Robert Rauschenberg's Early Days

Milton Ernst Rauschenberg was born October 22, 1925, in the Gulfport town of Port Arthur, Texas. The town was built around an oil refinery and his father was a lineman for the local factory. Rauschenberg suffered from neglect as a child; his father preferred hunting and guns to spending time with his son, and his mother’s sole focus was her husband.

His parents were both active in the fundamentalist Church of Christ and at one time, Rauschenberg considered the clergy as a career path. However, the church forbade dancing and Rauschenberg’s love for the so-called vice ultimately steered him away from the church.

After foundering in college—he was expelled for refusing to dissect a frog— Rauschenberg was drafted into the Navy. While serving as a nurse, he began to paint portraits of his fellow sailors, and even used his own blood to add red to his compositions when he ran out of paint. 

Funded by the G.I. Bill, Rauschenberg began attending the Kansas City Art Institute in 1946, and changed his name to the more artistic-sounding Bob. Rauschenberg learned a variety of industrial arts. He painted sets and designed window models, but yearned for exposure to more modern art; after a year, he moved to Paris to study at the Académie Julian.

Rauschenberg's Notable Accomplishments

The Parisian college didn’t suit him, but Rauschenberg found a wife in France and the two returned to the States to study at Black Mountain College in North Carolina, where he apprenticed under famous Bauhaus artist Josef Albers.
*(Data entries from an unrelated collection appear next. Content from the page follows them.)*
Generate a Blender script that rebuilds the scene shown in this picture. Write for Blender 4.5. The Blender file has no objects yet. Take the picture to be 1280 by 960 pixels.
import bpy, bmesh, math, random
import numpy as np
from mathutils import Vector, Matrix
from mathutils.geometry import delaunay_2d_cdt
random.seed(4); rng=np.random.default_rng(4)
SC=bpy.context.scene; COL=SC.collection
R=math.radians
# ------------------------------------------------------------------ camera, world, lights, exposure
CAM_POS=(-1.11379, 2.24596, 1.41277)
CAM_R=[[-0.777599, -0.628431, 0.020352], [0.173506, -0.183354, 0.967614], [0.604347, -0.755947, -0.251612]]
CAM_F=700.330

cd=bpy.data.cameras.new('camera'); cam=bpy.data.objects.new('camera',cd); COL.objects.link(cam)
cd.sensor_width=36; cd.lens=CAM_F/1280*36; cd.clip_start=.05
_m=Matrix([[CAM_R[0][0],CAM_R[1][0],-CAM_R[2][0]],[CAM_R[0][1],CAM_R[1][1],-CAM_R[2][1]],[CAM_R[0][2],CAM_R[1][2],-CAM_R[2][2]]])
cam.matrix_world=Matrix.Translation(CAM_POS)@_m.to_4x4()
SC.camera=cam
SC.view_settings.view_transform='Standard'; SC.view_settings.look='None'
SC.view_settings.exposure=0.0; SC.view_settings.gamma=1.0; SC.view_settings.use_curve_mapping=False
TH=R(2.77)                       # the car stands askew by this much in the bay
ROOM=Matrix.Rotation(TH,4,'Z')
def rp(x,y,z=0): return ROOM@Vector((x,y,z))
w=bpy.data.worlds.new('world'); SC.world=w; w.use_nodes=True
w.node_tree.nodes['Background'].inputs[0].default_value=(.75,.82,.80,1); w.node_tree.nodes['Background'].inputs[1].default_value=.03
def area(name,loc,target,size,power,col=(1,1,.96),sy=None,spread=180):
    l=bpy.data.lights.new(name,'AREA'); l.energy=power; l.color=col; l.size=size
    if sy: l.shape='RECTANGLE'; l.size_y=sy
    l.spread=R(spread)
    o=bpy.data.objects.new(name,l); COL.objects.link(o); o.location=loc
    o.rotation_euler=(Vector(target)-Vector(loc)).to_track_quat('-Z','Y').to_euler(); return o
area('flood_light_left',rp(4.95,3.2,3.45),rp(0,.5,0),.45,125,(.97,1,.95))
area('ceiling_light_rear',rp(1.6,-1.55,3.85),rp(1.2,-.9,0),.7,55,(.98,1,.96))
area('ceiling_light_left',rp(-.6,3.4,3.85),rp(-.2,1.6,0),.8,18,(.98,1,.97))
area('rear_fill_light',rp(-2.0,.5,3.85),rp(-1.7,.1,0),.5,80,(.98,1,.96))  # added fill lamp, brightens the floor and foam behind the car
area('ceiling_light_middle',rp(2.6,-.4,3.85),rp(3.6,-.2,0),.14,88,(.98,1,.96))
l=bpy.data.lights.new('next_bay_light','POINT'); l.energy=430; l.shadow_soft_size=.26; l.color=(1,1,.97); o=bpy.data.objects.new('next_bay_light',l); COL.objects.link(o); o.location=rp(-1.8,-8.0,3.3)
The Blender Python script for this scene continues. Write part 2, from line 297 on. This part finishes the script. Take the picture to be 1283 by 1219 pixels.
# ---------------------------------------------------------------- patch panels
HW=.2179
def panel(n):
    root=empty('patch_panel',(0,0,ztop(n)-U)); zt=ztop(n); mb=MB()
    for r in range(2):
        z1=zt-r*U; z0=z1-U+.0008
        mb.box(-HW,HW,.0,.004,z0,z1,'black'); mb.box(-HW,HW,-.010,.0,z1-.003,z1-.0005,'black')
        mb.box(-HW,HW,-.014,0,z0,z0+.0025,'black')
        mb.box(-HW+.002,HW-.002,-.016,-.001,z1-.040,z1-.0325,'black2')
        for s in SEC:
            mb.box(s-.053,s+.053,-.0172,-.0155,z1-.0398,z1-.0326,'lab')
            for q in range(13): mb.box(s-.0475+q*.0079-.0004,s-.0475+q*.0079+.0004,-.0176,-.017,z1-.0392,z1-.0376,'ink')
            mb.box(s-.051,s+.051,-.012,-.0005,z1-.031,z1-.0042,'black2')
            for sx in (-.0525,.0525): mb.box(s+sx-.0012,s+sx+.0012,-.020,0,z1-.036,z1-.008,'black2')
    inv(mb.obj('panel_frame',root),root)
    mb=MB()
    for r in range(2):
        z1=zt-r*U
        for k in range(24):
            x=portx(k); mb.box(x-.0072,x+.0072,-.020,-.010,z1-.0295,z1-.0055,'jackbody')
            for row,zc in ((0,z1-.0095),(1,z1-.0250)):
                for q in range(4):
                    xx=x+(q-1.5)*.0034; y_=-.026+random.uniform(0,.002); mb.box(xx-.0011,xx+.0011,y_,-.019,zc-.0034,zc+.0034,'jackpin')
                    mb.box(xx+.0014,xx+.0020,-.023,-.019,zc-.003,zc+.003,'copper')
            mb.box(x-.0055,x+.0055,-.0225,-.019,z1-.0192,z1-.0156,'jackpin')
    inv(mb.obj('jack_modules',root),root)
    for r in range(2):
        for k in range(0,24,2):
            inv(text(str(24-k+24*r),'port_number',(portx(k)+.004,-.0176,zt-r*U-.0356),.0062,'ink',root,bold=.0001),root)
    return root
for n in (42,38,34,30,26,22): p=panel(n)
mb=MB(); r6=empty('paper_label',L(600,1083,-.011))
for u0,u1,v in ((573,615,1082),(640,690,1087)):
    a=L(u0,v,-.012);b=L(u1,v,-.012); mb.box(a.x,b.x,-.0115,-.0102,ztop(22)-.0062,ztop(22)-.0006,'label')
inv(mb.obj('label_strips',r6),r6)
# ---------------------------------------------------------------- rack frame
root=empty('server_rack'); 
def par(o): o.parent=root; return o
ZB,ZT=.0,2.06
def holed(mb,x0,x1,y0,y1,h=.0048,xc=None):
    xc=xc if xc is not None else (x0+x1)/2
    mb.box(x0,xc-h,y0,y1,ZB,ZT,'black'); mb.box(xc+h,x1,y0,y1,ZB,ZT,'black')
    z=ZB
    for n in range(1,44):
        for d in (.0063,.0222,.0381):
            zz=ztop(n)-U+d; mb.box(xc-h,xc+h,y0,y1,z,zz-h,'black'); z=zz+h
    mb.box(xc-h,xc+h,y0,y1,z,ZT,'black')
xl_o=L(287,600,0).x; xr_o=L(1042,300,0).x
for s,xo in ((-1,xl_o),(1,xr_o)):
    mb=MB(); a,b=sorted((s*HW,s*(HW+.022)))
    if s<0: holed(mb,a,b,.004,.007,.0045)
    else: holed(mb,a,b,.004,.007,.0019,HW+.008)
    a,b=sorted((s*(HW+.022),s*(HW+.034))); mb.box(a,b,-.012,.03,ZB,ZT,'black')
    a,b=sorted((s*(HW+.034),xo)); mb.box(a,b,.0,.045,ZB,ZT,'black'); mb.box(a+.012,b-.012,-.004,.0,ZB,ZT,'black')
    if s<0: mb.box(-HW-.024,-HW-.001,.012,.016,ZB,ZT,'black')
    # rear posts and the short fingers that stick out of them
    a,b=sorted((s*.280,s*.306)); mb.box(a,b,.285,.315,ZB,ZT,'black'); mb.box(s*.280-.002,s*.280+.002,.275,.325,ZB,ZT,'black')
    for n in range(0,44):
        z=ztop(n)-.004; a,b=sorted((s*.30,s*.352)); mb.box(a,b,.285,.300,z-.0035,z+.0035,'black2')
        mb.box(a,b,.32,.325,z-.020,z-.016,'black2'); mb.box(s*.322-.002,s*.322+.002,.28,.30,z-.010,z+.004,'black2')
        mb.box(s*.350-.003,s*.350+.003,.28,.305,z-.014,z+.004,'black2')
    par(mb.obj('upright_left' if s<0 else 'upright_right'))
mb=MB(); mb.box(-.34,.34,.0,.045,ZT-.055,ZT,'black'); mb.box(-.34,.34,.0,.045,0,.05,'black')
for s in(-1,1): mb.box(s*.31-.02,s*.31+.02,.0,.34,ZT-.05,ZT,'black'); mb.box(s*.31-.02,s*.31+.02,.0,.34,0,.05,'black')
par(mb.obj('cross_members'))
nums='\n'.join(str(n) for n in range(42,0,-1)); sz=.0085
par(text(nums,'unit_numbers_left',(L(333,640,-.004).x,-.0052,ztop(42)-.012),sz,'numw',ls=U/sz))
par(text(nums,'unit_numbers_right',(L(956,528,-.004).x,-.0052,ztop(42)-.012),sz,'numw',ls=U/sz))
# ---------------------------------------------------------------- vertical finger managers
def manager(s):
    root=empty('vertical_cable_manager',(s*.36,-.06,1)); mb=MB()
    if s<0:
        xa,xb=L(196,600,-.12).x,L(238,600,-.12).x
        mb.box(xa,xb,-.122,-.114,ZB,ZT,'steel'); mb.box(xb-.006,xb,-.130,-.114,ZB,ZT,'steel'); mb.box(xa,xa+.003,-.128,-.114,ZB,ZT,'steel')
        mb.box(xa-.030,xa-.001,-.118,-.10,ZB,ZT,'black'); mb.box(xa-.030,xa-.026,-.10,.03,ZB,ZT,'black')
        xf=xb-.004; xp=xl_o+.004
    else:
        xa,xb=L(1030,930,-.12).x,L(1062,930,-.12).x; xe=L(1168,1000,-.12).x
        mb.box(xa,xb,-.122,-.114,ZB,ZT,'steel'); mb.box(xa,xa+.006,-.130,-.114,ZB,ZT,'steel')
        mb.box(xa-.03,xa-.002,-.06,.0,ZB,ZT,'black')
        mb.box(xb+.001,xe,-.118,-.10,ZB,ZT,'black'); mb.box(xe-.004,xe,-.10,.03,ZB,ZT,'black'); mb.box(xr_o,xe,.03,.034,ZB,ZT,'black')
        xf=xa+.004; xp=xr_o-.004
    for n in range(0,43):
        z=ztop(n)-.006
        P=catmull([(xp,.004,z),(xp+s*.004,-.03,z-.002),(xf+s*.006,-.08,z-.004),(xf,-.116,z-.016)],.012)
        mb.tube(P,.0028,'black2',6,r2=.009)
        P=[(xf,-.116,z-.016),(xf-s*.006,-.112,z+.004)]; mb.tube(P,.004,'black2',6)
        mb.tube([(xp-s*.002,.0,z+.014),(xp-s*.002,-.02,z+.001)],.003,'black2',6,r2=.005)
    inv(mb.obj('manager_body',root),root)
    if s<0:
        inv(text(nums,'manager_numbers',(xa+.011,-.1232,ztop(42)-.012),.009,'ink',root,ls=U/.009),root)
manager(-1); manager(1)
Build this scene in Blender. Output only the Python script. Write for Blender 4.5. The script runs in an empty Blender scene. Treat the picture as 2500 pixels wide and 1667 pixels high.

In opposition to Albers’s refined geometric style, Rauschenberg developed a messy, visceral method of combining found objects, garbage  and handfuls of paint.

The Betty Parsons Gallery in New York hosted Rauschenberg’s first solo exhibition in 1951. Not a single piece sold, but the show brought his art to the attention of the city’s art elite. He divorced his wife and traveled for a year through Europe and Africa with famous graffiti-style artist Cy Twombly. While traveling, he began experimenting with collage. Rauschenberg then returned to New York and began the “Red Paintings,” which used scraps of fabric and newspaper.

From collage he moved to his most famous works, the “Combines,” which blurred the line between sculpture and painting, defying categorization by incorporating found objects—such as a stuffed goat—and canvases covered with house paint. His “Combine” period was also marked by a relationship with artist Jasper Johns, whom he discovered working in a bookstore. He and Johns lived in the same building and literally exchanged ideas, with much of their work mirroring the other’s for a time.

In 1964, Rauschenberg became the first American to win the Grand Prize at the Venice Biennale, one of dozens of honors he earned in his lifetime.

Concurrent with Andy Warhol’s work, Rauschenberg began to work in silkscreen and other media during the pop art revolution of the 1960s, and created many of that genre’s defining works. Over the next few decades, he continued to be a pioneer in cutting-edge processes for creating art. He worked in mixed media, printing photographs on a number of unusual surfaces.

The Rest of the Story

An early love of dance translated into a lifetime of interest in performance for Rauschenberg. While at Black Mountain College, he was a part of the first “Happening” with dancer Merce Cunningham and musician John Cage. In the late 1960s, he founded E.A.T.: Experiments in Art and Technology with partner Billy Klüver. They explored the intersection of technology with art and hosted evenings of performance art which featured engineers from IBM collaborating with artists and performers.

Rauschenberg died May 12, 2008, from heart failure, at his home on Captiva Island, Florida.